> _YOUR TASK_:
The lines to return are those from the one containing "moat = np.exp(-((np.sqrt(((D[:, 0]" down to the one containing "tag(o, label, 'seaweed', 'dark", inclusive; return them exactly and nothing else.

>> Start PROVIDED DATA

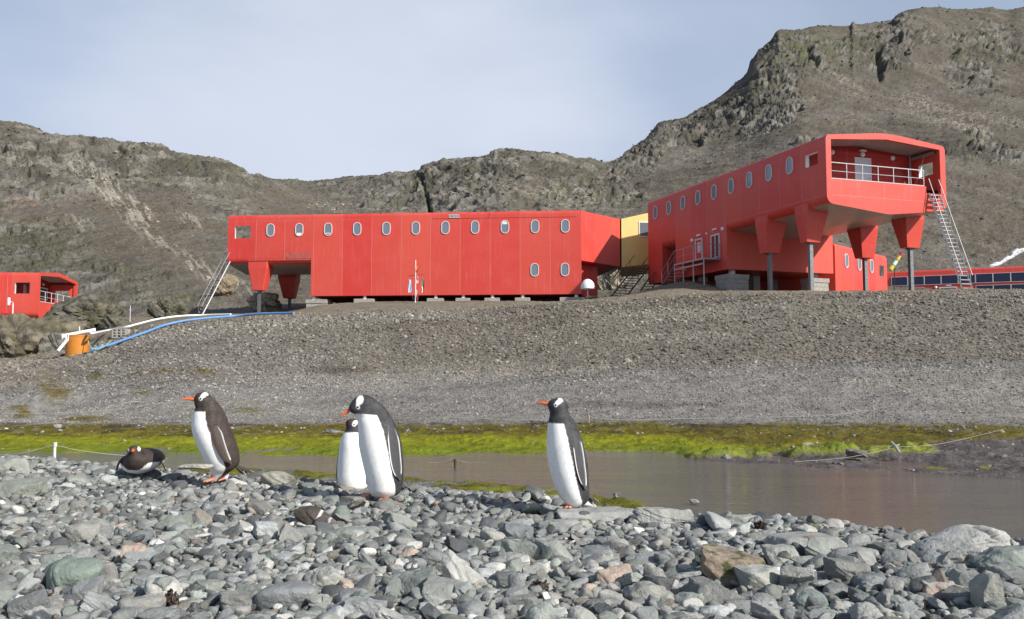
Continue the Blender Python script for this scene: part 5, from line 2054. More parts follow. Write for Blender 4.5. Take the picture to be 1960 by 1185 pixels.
def size_bank(rng, I, J):
    t_ = tt[I]
    big_ = sstep(2.5, 3.3, t_ + 0.25 * nB[I, J])
    s = np.exp(rng.normal(0, 0.33, len(I)))
    return s * (1.30 + 0.85 * big_ * (1 - sstep(3.8, 4.1, t_)))


def tint_bank(rng, b, I, J):
    k = np.exp(rng.normal(0.02, 0.27, len(I)))[:, None]
    c = b * k
    c = np.where(rng.uniform(size=(len(I), 1)) < 0.012, np.array([0.36, 0.34, 0.30]), c)
    return c


rubble('gravel', 'grey gravel covering the bank below the red buildings', 60000, pick_bank, size_bank, tint_bank, M['rubble'], 31)


def pick_shore(rng, n, j0, j1):
    J = rng.integers(j0, j1, n)
    I = rng.integers(ti_(1.02), ti_(2.0), n)
    keep = (rng.uniform(size=n) < np.where(tt[I] > 1.6, 0.9, 0.12)) | (spit[I, J] * (PY[I, J] > 848) > 0.5) & (rng.uniform(size=n) < 0.5)
    return I[keep], J[keep]


rubble('shore_gravel', 'scattered grey pebbles on the mossy shore of the pond', 900, pick_shore, lambda r, I, J: 1.6 * np.exp(r.normal(0, 0.5, len(I))), lambda r, b, I, J: np.array([0.24, 0.235, 0.225]) * np.exp(r.normal(0, 0.3, len(I)))[:, None], M['rubble'], 32)


def pick_hill(rng, n, j0, j1):
    J = rng.integers(j0, j1, n)
    I = rng.integers(ti_(6.9), ti_(10.9), n)
    dens = 0.30 + 0.9 * np.clip(pale + pal2 + pal3, 0, 1)[I, J] + 0.35 * sstep(0.1, 0.5, nB[I, J])
    keep = rng.uniform(size=n) < dens
    return I[keep], J[keep]


def tint_hill(rng, b, I, J):
    c = b * np.exp(rng.normal(0.12, 0.30, len(I)))[:, None]
    p_ = np.clip(pale + pal2 + pal3, 0, 1)[I, J][:, None]
    return np.where(rng.uniform(size=(len(I), 1)) < 0.05 + 0.35 * p_, np.array([0.33, 0.295, 0.225]), c)


rubble('scree', 'loose scree and broken rock on the hillsides', 26000, pick_hill, lambda r, I, J: 1.15 * np.exp(r.normal(0, 0.45, len(I))), tint_hill, M['rubble'], 33)


# --- boulders and outcrops
def boulder(name, px, py, wd, hh, Yd, seed, label, cols, kind='block', rough=0.22, dep=0.8, sub=6, cat='boulder', moss=0.0, mat='rock', tilt=0.1):
    rng = np.random.default_rng(seed)
    if Yd == 96 or Yd == 94 or Yd == 86:
        Yd = on_ground(px, py + hh * 0.42, 6.0, 10.0).y
    s_ = Yd / F
    D, fc = ICO[sub]
    r = stone_radius(D, rng, kind)
    o = rng.uniform(0, 50, 2)
    a, b = D[:, 0] + D[:, 2] * 0.6, D[:, 1] - D[:, 2] * 0.7
    f_, e_, _ = facet(a * 2.2 + o[0], b * 2.2 + o[1], seed)
    f2_, e2_, _ = facet(a * 5.5 + o[1], b * 4.5 + o[0], seed + 9)
    r = r * (1 + rough * (0.55 * fbm(a * 1.4 + o[0], b * 1.4 + o[1], 5, seed) + 0.35 * f_ + 0.15 * f2_))
    ax = np.array([wd * s_ / 2, wd * s_ / 2 * dep, hh * s_ / 2])
    v = (D * r[:, None] * ax) @ np.array(Matrix.Rotation(rng.normal(0, tilt), 3, 'Y')).T
    c0, c1 = np.array(cols[0]), np.array(cols[1])
    t_ = sstep(-0.5, 0.6, fbm(D[:, 0] * 3 + o[0], D[:, 2] * 3 + D[:, 1] * 2, 5, seed + 3))[:, None]
    cc = c0 * (1 - t_) + c1 * t_
    if moss:
        w_ = (moss * sstep(-0.1, 0.5, fbm(D[:, 0] * 2.5, D[:, 1] * 2.5 + D[:, 2] * 2, 4, seed + 5)))[:, None]
        cc = cc * (1 - w_) + np.array([0.075, 0.075, 0.035]) * w_
    me = np_mesh(name, v, fc, True, np.clip(cc, 0.01, 0.8), 45, M[mat])
    o = link(name, me, None, at(px, py, Yd))
    return tag(o, label, cat)


GR = [(0.15, 0.14, 0.115), (0.085, 0.08, 0.062)]
boulder('rock_outcrop', 42, 672, 190, 125, 55, 41, 'big brown and grey rock outcrop at the left edge below the red cabin', [(0.20, 0.175, 0.13), (0.085, 0.078, 0.06)], moss=0.5, rough=0.35)
boulder('rock_outcrop', 118, 668, 60, 60, 54, 48, 'lower grey shoulder of rock left of the orange tank', [(0.21, 0.20, 0.175), (0.10, 0.095, 0.08)], moss=0.2, rough=0.35)
boulder('boulder', 160, 605, 142, 78, 74, 42, 'large dark mossy boulder covering the corner of the red cabin', GR, moss=0.6, rough=0.3)
boulder('boulder', 222, 622, 60, 34, 72, 52, 'smaller mossy boulder at the right foot of the large dark one', GR, moss=0.4, rough=0.3)
boulder('boulder', 326, 590, 72, 56, 86, 43, 'dark olive boulder left of the steel stair', GR, moss=0.6, rough=0.3)
boulder('boulder', 97, 633, 27, 20, 70, 44, 'small pale green white boulder under the cabin balcony', [(0.42, 0.46, 0.38), (0.34, 0.38, 0.30)], 'pebble', 0.12, sub=5)
boulder('rock_outcrop', 1166, 545, 64, 100, 112, 45, 'pale creviced rock face behind the dark stair', [(0.36, 0.32, 0.25), (0.15, 0.135, 0.105)], rough=0.4)
boulder('boulder', 430, 548, 60, 46, 96, 46, 'tan rounded boulder behind the left stair', [(0.30, 0.25, 0.17), (0.19, 0.16, 0.115)], 'pebble', 0.25, sub=5)
boulder('boulder', 505, 580, 60, 36, 94, 47, 'pale cracked ledge behind the left steel leg', [(0.36, 0.32, 0.24), (0.18, 0.15, 0.11)], rough=0.4, sub=5)
boulder('boulder', 1118, 577, 46, 14, 77.0, 49, 'low brown stones at the foot of the white dome', [(0.22, 0.19, 0.145), (0.14, 0.12, 0.09)], rough=0.4, sub=5)
boulder('boulder', 1885, 425, 90, 40, 178, 50, 'dark broken crag low on the mountain slope', GR, rough=0.45, sub=5) if False else None
boulder('shore_stone', 640, 828, 36, 12, 24.6, 61, 'flat grey stone on the moss behind the pair of penguins', [(0.27, 0.27, 0.26), (0.2, 0.2, 0.19)], sub=4, cat='stone')
boulder('shore_stone', 1640, 868, 38, 16, 17.0, 62, 'grey stone among the bright moss on the sand spit', [(0.22, 0.21, 0.205), (0.14, 0.135, 0.13)], sub=4, cat='stone')
boulder('shore_stone', 1606, 890, 24, 10, 16.5, 63, 'dull grey stone on the wet sand by the water', [(0.18, 0.165, 0.16), (0.12, 0.11, 0.105)], sub=4, cat='stone')
boulder('shore_stone', 1329, 960, 18, 9, 11.6, 64, 'small pale stone sticking out of the pond', [(0.34, 0.34, 0.33), (0.22, 0.22, 0.21)], sub=4, cat='stone')
boulder('shore_stone', 1180, 948, 12, 10, 10.5, 65, 'little grey stone on the moss behind the rightmost penguin', [(0.34, 0.34, 0.32), (0.24, 0.24, 0.23)], sub=4, cat='stone')
boulder('shore_stone', 1545, 851, 22, 7, 19.5, 66, 'pale flat stone at the edge of the moss bank', [(0.30, 0.30, 0.29), (0.2, 0.2, 0.2)], sub=4, cat='stone')

# big weathered boulder at the right, smooth and hollowed
Yd = beach_hit(1835, 1078) + 0.05
s_ = Yd / F
D, fc = ICO[6]
rng = np.random.default_rng(71)
u = D[:, 0]
prof = 0.80 + 0.22 * sstep(-0.9, 0.5, u) - 0.10 * sstep(0.6, 1.0, u)
r = np.ones(len(D))
n1_ = fbm(D[:, 0] * 1.3 + 3, D[:, 2] * 1.6 + D[:, 1] + 1, 3, 401)
r *= 1 + 0.06 * n1_
swirl = np.sin(16 * np.sqrt((D[:, 0] - 0.05) ** 2 + (D[:, 2] - 0.05) ** 2) + 3.0 * fbm(D[:, 0] * 2.2, D[:, 2] * 2.2, 3, 402))
front = sstep(0.1, 0.6, -D[:, 1]) * sstep(-0.25, 0.1, D[:, 0])
r *= 1 + 0.030 * swirl * front
knot = np.exp(-(((D[:, 0] - 0.08) / 0.17) ** 2 + ((D[:, 2] - 0.02) / 0.22) ** 2)) * (D[:, 1] < 0)
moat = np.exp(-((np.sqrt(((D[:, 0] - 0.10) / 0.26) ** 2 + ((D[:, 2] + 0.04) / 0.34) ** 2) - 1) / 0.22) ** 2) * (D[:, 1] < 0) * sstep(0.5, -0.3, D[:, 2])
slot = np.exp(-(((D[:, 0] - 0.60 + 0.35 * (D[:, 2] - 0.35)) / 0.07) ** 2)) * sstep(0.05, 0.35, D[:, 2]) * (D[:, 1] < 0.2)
r *= 1 + 0.12 * knot - 0.12 * moat - 0.13 * slot
pit = sstep(0.55, 0.75, fbm(D[:, 0] * 9, D[:, 2] * 9 + D[:, 1] * 5, 2, 403))
r *= 1 - 0.03 * pit
v = D * r[:, None] * np.array([96 * s_, 70 * s_, 40 * s_]) * np.stack([np.ones_like(u), prof, prof], -1)
v = v @ np.array(Matrix.Rotation(-math.radians(11), 3, 'Y')).T
cc = np.repeat(np.array([[0.37, 0.375, 0.355]]), len(D), 0) * (1 + 0.12 * n1_ + 0.05 * swirl * front)[:, None]
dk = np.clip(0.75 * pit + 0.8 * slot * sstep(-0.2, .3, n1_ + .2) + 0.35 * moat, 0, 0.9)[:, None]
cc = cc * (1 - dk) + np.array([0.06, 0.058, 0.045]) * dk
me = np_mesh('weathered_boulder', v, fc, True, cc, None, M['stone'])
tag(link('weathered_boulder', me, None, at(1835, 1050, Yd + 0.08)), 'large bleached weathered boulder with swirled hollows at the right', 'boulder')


# --- weed, sticks, ropes and posts
def weed(px, py, wd, hh, label, seed):
    rng = np.random.default_rng(seed)
    Yd = beach_hit(px, py + hh * 0.4)
    p = at(px, py, Yd)
    s_ = Yd / F
    m = MB()
    for k in range(46):
        d = Vector(rng.normal(size=3)).normalized()
        a = Vector((d.x * wd * s_ / 2 * 0.5, d.y * wd * s_ * 0.3, d.z * hh * s_ / 2 * 0.5))
        b = Vector((d.x * wd * s_ / 2, d.y * wd * s_ * 0.5, d.z * hh * s_ / 2)) * rng.uniform(0.7, 1.15)
        c_ = (a + b) / 2 + Vector(rng.normal(0, 0.008, 3))
        m.tube([Vector(rng.normal(0, 0.006, 3)), a, c_, b], [0.009, 0.008, 0.006, 0.002], 5)
    o = m.build('seaweed', M['weed'])
    o.location = p
    tag(o, label, 'seaweed', 'dark seaweed clumps')


weed(1456, 1008, 26, 26, 'round dark seaweed clump on the stones at the water edge', 1)
weed(325, 1150, 34, 40, 'dark brown seaweed clump at the bottom left', 2)
weed(1030, 1124, 44, 24, 'reddish dark seaweed beside the egg shaped pebble', 3)
weed(80, 1140, 30, 22, 'dark seaweed below the big green slab', 4)


def rope(pts, r, label, group='ropes of the low fence'):
    return pipe('rope', pts, r, 'rope', label, 'rope', 5, group)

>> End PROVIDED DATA

> _SOLUTION TO THIS EXERCISE_:
moat = np.exp(-((np.sqrt(((D[:, 0] - 0.10) / 0.26) ** 2 + ((D[:, 2] + 0.04) / 0.34) ** 2) - 1) / 0.22) ** 2) * (D[:, 1] < 0) * sstep(0.5, -0.3, D[:, 2])
slot = np.exp(-(((D[:, 0] - 0.60 + 0.35 * (D[:, 2] - 0.35)) / 0.07) ** 2)) * sstep(0.05, 0.35, D[:, 2]) * (D[:, 1] < 0.2)
r *= 1 + 0.12 * knot - 0.12 * moat - 0.13 * slot
pit = sstep(0.55, 0.75, fbm(D[:, 0] * 9, D[:, 2] * 9 + D[:, 1] * 5, 2, 403))
r *= 1 - 0.03 * pit
v = D * r[:, None] * np.array([96 * s_, 70 * s_, 40 * s_]) * np.stack([np.ones_like(u), prof, prof], -1)
v = v @ np.array(Matrix.Rotation(-math.radians(11), 3, 'Y')).T
cc = np.repeat(np.array([[0.37, 0.375, 0.355]]), len(D), 0) * (1 + 0.12 * n1_ + 0.05 * swirl * front)[:, None]
dk = np.clip(0.75 * pit + 0.8 * slot * sstep(-0.2, .3, n1_ + .2) + 0.35 * moat, 0, 0.9)[:, None]
cc = cc * (1 - dk) + np.array([0.06, 0.058, 0.045]) * dk
me = np_mesh('weathered_boulder', v, fc, True, cc, None, M['stone'])
tag(link('weathered_boulder', me, None, at(1835, 1050, Yd + 0.08)), 'large bleached weathered boulder with swirled hollows at the right', 'boulder')


# --- weed, sticks, ropes and posts
def weed(px, py, wd, hh, label, seed):
    rng = np.random.default_rng(seed)
    Yd = beach_hit(px, py + hh * 0.4)
    p = at(px, py, Yd)
    s_ = Yd / F
    m = MB()
    for k in range(46):
        d = Vector(rng.normal(size=3)).normalized()
        a = Vector((d.x * wd * s_ / 2 * 0.5, d.y * wd * s_ * 0.3, d.z * hh * s_ / 2 * 0.5))
        b = Vector((d.x * wd * s_ / 2, d.y * wd * s_ * 0.5, d.z * hh * s_ / 2)) * rng.uniform(0.7, 1.15)
        c_ = (a + b) / 2 + Vector(rng.normal(0, 0.008, 3))
        m.tube([Vector(rng.normal(0, 0.006, 3)), a, c_, b], [0.009, 0.008, 0.006, 0.002], 5)
    o = m.build('seaweed', M['weed'])
    o.location = p
    tag(o, label, 'seaweed', 'dark seaweed clumps')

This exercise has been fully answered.